With all this talk of test driven development, one has to naturally ask, “Where does the QA department fit in? Do they even have a role in the organization any more?” Well, the answer to that is, “absolutely but probably not the role they think they have.”
QA People Are Not Programmers
Once again, as I visit organizations, I find that they are trying to use automated testing tools to script their test. This ends up being a fool’s errand because most QA people are not programmers and to create a script that is actually going to work reliably, that is going to take a programmer.
Jr Programmers Are Not QA People
The other related problem I frequently see is that organizations tend to put junior programmers in the QA department to handle this “trivial programming task” when what they really ought to be doing is placing senior level programmers in the department because they are more likely to be able to predict what could go wrong. But I digress.

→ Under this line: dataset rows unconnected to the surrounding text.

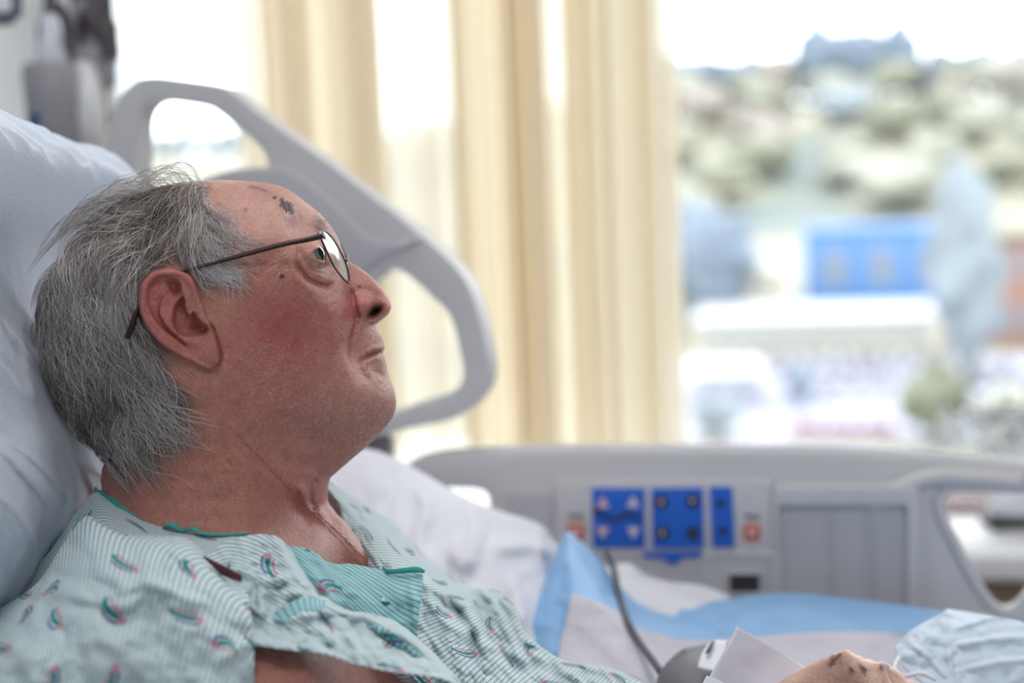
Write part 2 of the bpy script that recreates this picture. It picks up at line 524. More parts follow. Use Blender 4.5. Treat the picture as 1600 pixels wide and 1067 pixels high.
# far buildings
M_blue = mat('blue_cladding', (92, 150, 222), .6, .05, .2)
M_roofw = mat('white_roof', (226, 230, 240), .7)
M_cream = mat('cream_render', (226, 220, 200), .8, .04, .1)
M_pane = mat('far_window', (140, 156, 176), .3)
M_panel = mat('pale_pink_panel', (204, 200, 214), .6)
M_farfr = mat('far_window_frame', (170, 186, 210), .6)
def building(name, label, px0, px1, pyb, pyt, depth, mw, mr, wins=6, floors=2, roofh=.6):
    a = gpos(px0, pyb); b2 = gpos(px1, pyb)
    mid = (a + b2) / 2; wdt = (b2 - a).length
    dist = (mid - CAM).dot(CR @ Vector((0, 0, -1)))
    top = U((px0 + px1) / 2, pyt, dist).z; h = top - GZ
    dirv = (mid - CAM); dirv.z = 0; dirv.normalize(); yaw = math.atan2(dirv.y, dirv.x) - math.pi / 2
    c = mid + dirv * depth / 2
    t = empty(name, (c.x, c.y, GZ), label, 'building')
    box('wall', c.x, c.y, GZ + h / 2, wdt, depth, h, mw, t, yaw, .1)
    box('roof', c.x, c.y, GZ + h + roofh / 2, wdt + 1.2, depth + 1.2, roofh, mr, t, yaw, .1)
    exd = Vector((math.cos(yaw), math.sin(yaw), 0))
    for f in range(floors):
        for k in range(wins):
            q = mid + exd * ((k + .5) / wins - .5) * wdt * .92 - dirv * .05
            zz = GZ + h * (f + .55) / floors
            fr_ = box('window', q.x, q.y, zz, wdt / wins * .5, .3, h / floors * .45, M_farfr, t, yaw)
            q2 = q - dirv * .17
            box('pane', q2.x, q2.y, zz, wdt / wins * .42, .06, h / floors * .36, M_pane, fr_, yaw)
    return t
building('warehouse', 'large blue clad warehouse beyond the car park', 1262, 1500, 482, 360, 22, M_blue, M_blue, 3, 1)
building('office_building', 'low cream building at the left of the window view', 1030, 1220, 520, 428, 20, M_cream, M_cream, 6, 2)
building('depot', 'wide white roofed depot in front of the blue warehouse', 1090, 1470, 552, 500, 22, M_cream, M_roofw, 9, 1)
building('shed', 'pale grey shed with a flat roof beside the car park', 1085, 1190, 640, 588, 12, M_panel, M_roofw, 3, 1)
building('brown_house', 'russet brown house at the right edge of the window view', 1545, 1680, 545, 375, 16, mat('russet_wall', (176, 136, 118), .8, .1, .3), M_trunk, 3, 2)

# car park: asphalt strip, cars
M_asph = mat('car_park_asphalt', (186, 188, 204), .9, .08, .05)
c0 = gpos(1040, 690); c1 = gpos(1700, 690); c2 = gpos(1760, 556); c3 = gpos(1020, 556)
o = link('car_park', mesh_from('car_park', [p + Vector((0, 0, dz)) for dz in (.02, .12) for p in (c0, c1, c2, c3)],
     [(3, 2, 1, 0), (4, 5, 6, 7), (0, 1, 5, 4), (1, 2, 6, 5), (2, 3, 7, 6), (3, 0, 4, 7)]), M_asph, None, False); o['kind'] = 'structure'
carcols = [('white', (235, 236, 240)), ('lilac grey', (170, 166, 196)), ('dark blue', (88, 96, 128)), ('silver', (200, 204, 212)), ('pale pink', (224, 186, 196)), ('purple grey', (140, 130, 160))]
M_tyre = mat('tyre', (60, 60, 64), .9); M_cglass = mat('car_glass', (80, 90, 104), .2)
carmats = [mat('car_paint_' + n.replace(' ', '_'), c, .3, coat=.5) for n, c in carcols]
carred = mat('car_paint_red', (214, 120, 130), .4)
def car_meshes():
    bm = bmesh.new()
    prof = [(-2.1, .35), (-2.15, .8), (-1.3, .95), (1.5, .98), (2.1, .82), (2.15, .35)]
    vs = [[bm.verts.new((x, s * .88, z)) for x, z in prof] for s in (-1, 1)]
    n = len(prof)
    bm.faces.new(vs[0]); bm.faces.new(vs[1][::-1])
    for i in range(n): bm.faces.new((vs[0][i], vs[1][i], vs[1][(i + 1) % n], vs[0][(i + 1) % n]))
    body = bpy.data.meshes.new('car_body'); bm.to_mesh(body); bm.free()
    bm = bmesh.new()
    prof = [(-1.5, .9), (-.8, 1.45), (.9, 1.48), (1.7, .95)]
    vs = [[bm.verts.new((x, s * (.8 if z < 1 else .62), z)) for x, z in prof] for s in (-1, 1)]
    bm.faces.new(vs[0]); bm.faces.new(vs[1][::-1])
    for i in range(4): bm.faces.new((vs[0][i], vs[1][i], vs[1][(i + 1) % 4], vs[0][(i + 1) % 4]))
    cab = bpy.data.meshes.new('car_cabin'); bm.to_mesh(cab); bm.free()
    bm = bmesh.new()
    bmesh.ops.create_cone(bm, cap_ends=True, segments=14, radius1=.33, radius2=.33, depth=.24, matrix=Matrix.Rotation(math.pi / 2, 4, 'X'))
    wh = bpy.data.meshes.new('car_wheel'); bm.to_mesh(wh); bm.free()
    cab.materials.append(M_cglass); wh.materials.append(M_tyre)
    return body, cab, wh
cb, cc, cw = car_meshes()
bodies = []
for mm in carmats + [carred]:
    q = cb.copy(); q.materials.append(mm); bodies.append(q)
def car(p, yaw, ci, label, group):
    t = empty('car', (p.x, p.y, GZ + .12), label, 'car', group); t.rotation_euler = (0, 0, yaw)
    for nm, me, l in (('body', bodies[ci], (0, 0, 0)), ('cabin', cc, (0, 0, 0)), ('wheel', cw, (-1.35, -.8, .33)), ('wheel', cw, (1.35, -.8, .33)), ('wheel', cw, (-1.35, .8, .33)), ('wheel', cw, (1.35, .8, .33))):
        o = bpy.data.objects.new(nm, me); COL.objects.link(o); o.parent = t; o.location = l
exw = Vector((math.cos(-.25), math.sin(-.25), 0))
for rj, py in enumerate((566, 584, 604, 628)):
    for k in range(13):
        px = 1180 + k * (27 + rj * 5) + rj * 9
        if px > 1650 or random.random() < .12: continue
        if 1395 < px < 1500 and py > 600: continue
        ci = random.randrange(6)
        car(gpos(px, py), -.25 + math.pi / 2 + random.uniform(-.05, .05), ci, f'{carcols[ci][0]} car parked in the blurred car park outside', carcols[ci][0] + ' cars in the car park')
for k, px in enumerate((1262, 1316, 1370)):
    car(gpos(px, 680), -.25, 6, 'soft red car in the front row of the car park', 'soft red cars in the front row')

# nearer trees in the view
def ntree(px, pyb, pyt, w, mi, label, seed):
    p = gpos(px, pyb); dist = (p - CAM).dot(CR @ Vector((0, 0, -1)))
    top = U(px, pyt, dist).z; h = top - GZ; wd = w / FPX * dist
    t = empty('tree', (p.x, p.y, GZ), label, 'tree')
    blob('crown', (p.x, p.y, GZ + h * .58), (wd / 2, wd / 2, h * .44), tree_mats[mi], t, 4, .45, 2.2, seed)
    tube('trunk', [(p.x, p.y, GZ), (p.x, p.y, GZ + h * .35)], wd * .05, M_trunk, t, 8)
ntree(1462, 690, 572, 100, 5, 'dark olive bush-shaped tree in front of the car park', 201)
ntree(1252, 640, 575, 34, 0, 'small dark green conifer among the parked cars', 202)
ntree(1510, 600, 270, 100, 4, 'tall grey-green tree at the right of the blue warehouse', 203)
ntree(1110, 520, 330, 130, 0, 'wide blue-green tree behind the low cream building', 204)
ntree(1580, 700, 600, 90, 2, 'pale bushy tree at the lower right of the window view', 205)
ntree(1120, 690, 615, 70, 4, 'grey-green tree beside the pale grey shed', 206)

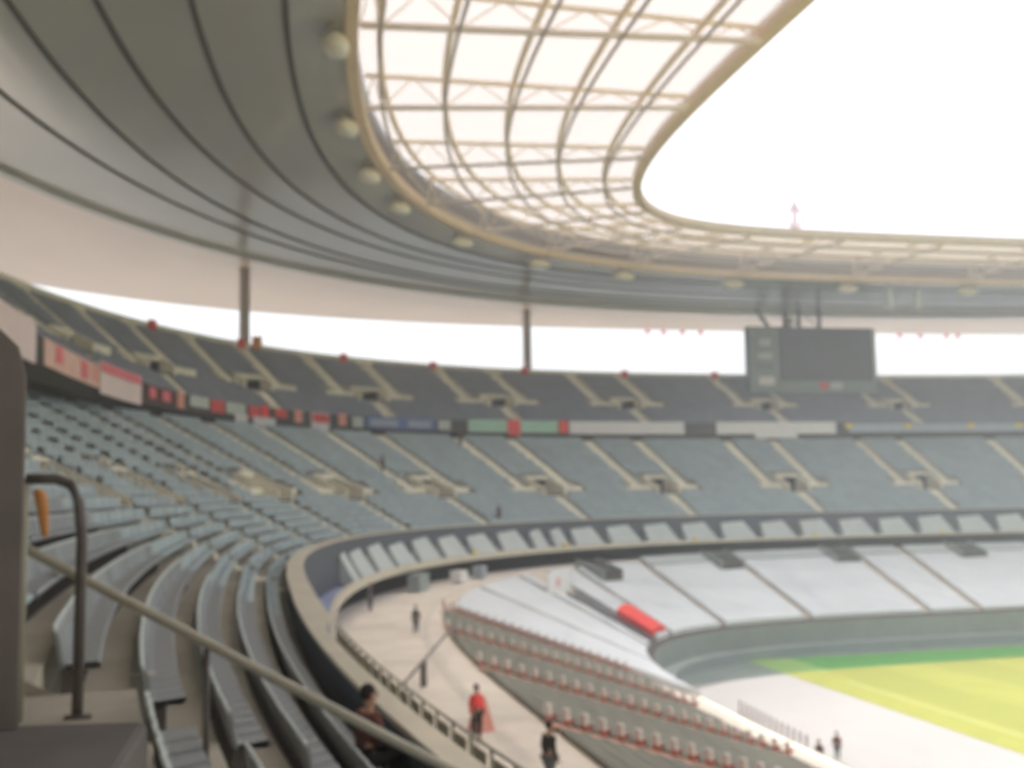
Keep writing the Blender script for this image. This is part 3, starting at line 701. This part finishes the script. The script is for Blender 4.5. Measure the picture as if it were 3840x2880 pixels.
# red panels on the rear parapet
q = MB(); q.box(-.55, .55, -.1, .1, 0, .95); q.box(-.62, .62, -.06, .06, -.1, .02); me_rb = q.mesh('red_sign', M['redpaint'])
for i, s_ in enumerate([75.8, 65.8, 54.9, 45.5, 35.5, 23.8, 12.1]):
    o = link('red_sign', me_rb, None, W1(s_, float(dist(s_, TOP)[0]) - .55, 34.35)); o.rotation_euler.z = rotz(s_)
    setp(o, ['dull red panel on rear parapet at far left of the upper tier', 'red panel on the rear parapet touching the left roof column', 'red panel on rear parapet, first to the right of left roof column', 'red panel on the rear parapet midway between the two roof columns', 'red panel on rear parapet at foot of middle roof column', 'red panel on rear parapet between middle column and scoreboard', 'red panel on rear parapet just left of the scoreboard'][i], 'sign', 'red panels along the rear parapet')

# ------------------------------------------------------------------ scoreboard
sb = setp(empty('scoreboard', (-119.2, 0, 31)), 'large dark video scoreboard hanging over the far upper tier', 'scoreboard')
def sbx(nm, m, bx, b=.04):
    q = MB()
    for x0, x1, y0, y1, z0, z1 in bx: q.box(x0, x1, y0, y1, z0 - 31, z1 - 31)
    o = q.build(nm, M[m], sb); bev(o, b); return o
sbx('cabinet', 'housed', [(-1.6, -.02, -10.9, 10.6, 31.4, 41.7)])
sbx('screen', 'screen', [(-.015, .22, -5.9, 9.9, 33.5, 41.35)])
sbx('side_panel', 'housing', [(-.012, .2, -10.8, -6.0, 31.45, 41.5)])
bb = sbx('base_panel', 'housing', [(-.01, .3, -5.95, 10.5, 31.3, 33.35)])
for (y0, y1, z0, z1, m_) in ((-9.3, -7.4, 38.6, 39.8, 'greycloth'), (-9.6, -7.2, 36.6, 37.6, 'greycloth'), (-9.8, -7.0, 35.4, 35.6, 'housed'), (-9.5, -6.9, 32.6, 33.9, 'paper')): sbx('badge', m_, [(.2, .26, y0, y1, z0, z1)], .02)
for (y0, y1, z0, z1, m_) in ((.5, 2.0, 31.9, 33.1, 'redpaint'), (2.3, 4.4, 31.9, 33.1, 'greycloth')): sbx('badge', m_, [(.3, .36, y0, y1, z0, z1)], .02)
sbx('side_rail', 'greycloth', [(-.012, .12, 10.0, 10.55, 33.4, 41.5)])
q = MB()
for y0, y1 in ((-9.2, -7.2), (-4.5, -4.5), (-2.1, -2.1), (1.4, 1.4)): q.tube([(-.6, y0, 13.3), (-.6, y1, 10.6)], .32, 8)
q.build('hanger', M['housed'], sb)
q = MB(); q.tube([(-.6, -4.4, 13.2), (-.6, -2.1, 10.7)], .1, 6); q.tube([(-.6, -2, 13.2), (-.6, 1.4, 10.7)], .1, 6); q.build('brace', M['housed'], sb)

# ------------------------------------------------------------------ banners on the fascia
def banner(s0, s1, z0, z1, mats_, label, off=.05, split=None, sag=0, cat='banner', parts=()):
    n = max(3, int(abs(s1 - s0) / .45)); ss = np.linspace(min(s0, s1), max(s0, s1), n); d = dist(ss, FASC)
    def sheet(zt, zb, sh=0., extra=0., sub=None):
        s_ = ss if sub is None else np.linspace(sub[0], sub[1], max(3, int((sub[1] - sub[0]) / .3)))
        d_ = dist(s_, FASC); m = MB(); rows = []
        for j in range(5):
            t = j / 4; z = zb + (zt - zb) * t; w = .05 * np.sin(s_ * 3.1 + 1.7 * t) * (1 - t)
            zz = z - (1 - t) * sag * np.sin(np.pi * (s_ - s_[0]) / (s_[-1] - s_[0] + 1e-6))
            rows.append(W(s_, d_ - off - extra - abs(w), 0) + np.stack([0*s_, 0*s_, zz], 1))
        b = [r + np.c_[0*s_, 0*s_, 0*s_] for r in rows]
        nx, ny = NN(s_); back = [r + np.stack([nx*.03, ny*.03, 0*s_], 1) for r in rows]
        m.grid(rows); m.grid(back[::-1]); m.grid([rows[-1], back[-1]]); m.grid([back[0], rows[0]])
        m.grid([[r[0] for r in back], [r[0] for r in rows]]); m.grid([[r[-1] for r in rows], [r[-1] for r in back]]); return m
    o = sheet(z1, z0).build('fascia_banner', M[mats_[0]]); setp(o, label, cat)
    for (sa, sb_, za, zb, mm, nm) in parts:
        m = sheet(zb, za, extra=.06, sub=(min(sa, sb_), max(sa, sb_))).build(nm, M[mm], o)
    return o
F0, F1 = 24.62, 26.3
banner(124, 114.6, 24.3, 26.6, ['pink'], 'large pale pink banner draped over the fascia at far left edge')
banner(112.9, 101.0, 24.5, 26.1, ['peach'], 'faded red and white patterned banner right of the pale pink one', parts=[(110.5, 109, 25, 26, 'rose', 'patch'), (105, 103.6, 24.8, 25.9, 'rose', 'patch'), (102.4, 101.2, 24.9, 26, 'salmon', 'patch')])
banner(100.8, 92.0, 24.2, 26.5, ['pink'], 'pale pink banner with a rose red upper band', parts=[(100.6, 92.2, 25.8, 26.45, 'rose', 'band')])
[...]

By moving to a test driven development process, you actually end up solving the problem of QA needing programmers because you’ve moved the creation of the scripts away from the QA department and back on to the programming staff where it belongs.
So what is the point of having a QA department if they are no longer going to create test scripts?
The Proper Role of QA
They have the same function they’ve always had. Their job is to try to break the program. To find all of the conditions the programmers left out when they wrote the code and to report those problems back to the programming staff where they can write a test for the problem and fix the bug.
This may sound like a job that anyone can do, but remember that once they’ve broken the program they have to document how they broke it in a way they can repeat so that when the problem is reported to the programming staff, the error is easy to find. This requires an attention to detail that few people have.